The Metropolitan police are offering graduates resident in London the chance to train as a detective without first having to go on the beat in uniform. The good news for the Met is that, with crime fiction being so popular, they will surely be inundated with applicants. The bad news is that, with crime fiction being so popular, some of those applicants might be thinking in somewhat unrealistic terms.
The call might seem to come from Southampton Row police station, where DCI Jane Tennison works in Prime Suspect, or even 221b Baker Street, HQ of the leading gentleman detective. The fact that the Police Federation, which represents the rank-and-file officers, has criticised this fast-tracking will not surprise the crime fiction reader: naturally, the plods would object. Who would want to play Lestrade alongside a latterday Holmes, constantly subject to patronising remarks such as (from The Six Napoleons), “If any little problem comes your way I shall be happy, if I can, to give you a hint or two as to its solution.”
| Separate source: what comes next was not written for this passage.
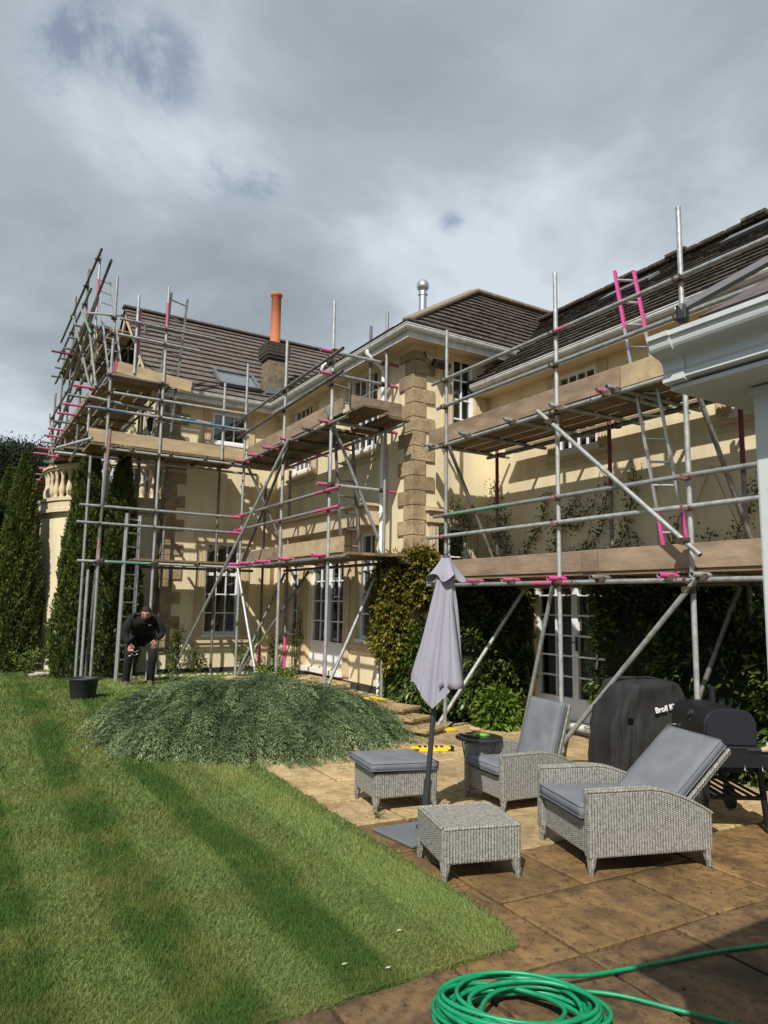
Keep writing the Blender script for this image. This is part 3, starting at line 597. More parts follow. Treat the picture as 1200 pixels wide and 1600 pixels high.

The crime fiction reader is taught that a detective is always culturally superior. PD James’s man, Commander Adam Dalgliesh, is a published poet. Dorothy L Sayers’ Lord Peter Wimsey has a first in history from Oxford, and is a pianist of concert standard. He is incessantly referred to by everyone around him as “milord”, and when a yokel comes along who refuses to kowtow, we can be pretty sure he’s the killer. Margery Allingham’s Albert Campion, by contrast, is a Cambridge graduate, and possibly a member of the royal family.
The lesson of the genre is that the detective is a flair player. Here, from Murder on the Links, is Poirot, responding to the dim Captain Hastings, who deferentially suggests that one might occasionally have to pay attention to tiresome matters such as “fingerprints and footprints, cigarette ash, different kinds of mud”. Poirot counters that he will not make himself ridiculous “by lying down (possibly on damp grass) to study hypothetical footprints.” His work, he declares, “is done from within – here”, and he points to his head.
Poirot professes to look for the “psychological clue”. Otherwise, the key to his relentless success is obscure, unless one were to put it down to innate superiority. In My Friend Maigret, by Georges Simenon, the dogged Inspector Pyke of Scotland Yard is assigned to shadow Inspector Maigret to “observe his methods”. Trouble is, Maigret has no methods. He tends to come to the right solution after drinking large quantities of white wine. The dangerous message of crime fiction, from Philip Marlowe to John Rebus, is that the detective should be an alcoholic, if at all possible.
The Met applicants of literary bent will have minds cluttered with irrelevant strictures. They will be reluctant to consider a case closed, because they will always be looking for “the twist”. And they will be all at sea if confronted with a case that involves secret passages in the plural. Why? Because among the 10 rules of detective fiction set out by the priest and detective story writer Ronald Knox, we find: “Not more than one secret room or passage is allowable.” One of the rules might prove morally instructive to the trainee, though: “The detective himself must not commit the crime.” But this goes against the lesson of Line of Duty, which is that crimes are committed by detectives. (Applicants should not mention this series, given that the real police refused to cooperate with the makers.)
Then again, I can see there might be something in Inspector Morse’s dictum that “there is a 50% chance that the person who finds the body is the murderer”. As a crime writer myself, I have found a book called The Crime Writer’s Guide to Police Practice and Procedure, by former senior Met officer called Michael O’Byrne, to be very useful. He writes: “If the victim is adult and the body has been moved, then either the killer will be a man, as most women simply do not have the upper body strength required, or two or more people will have helped move it.”
I would advise the Met to be wary of anyone who has done a course in creative writing, or who shows signs of unnecessarily wide reading. Watch out for applicants who, when required to “state briefly why you want to be a Metropolitan police detective”, open with: “Down these mean streets a man must go who is himself not mean, who is neither tarnished nor afraid.” They might be signing up just in order to research a bestseller. Especially so since, apparently, one of the purposes of the initiative is to recruit people who can counter cybercrime. So they’ll be sitting at a computer all day. Install a Word document, and the fatal words Chapter One could be just a few clicks away.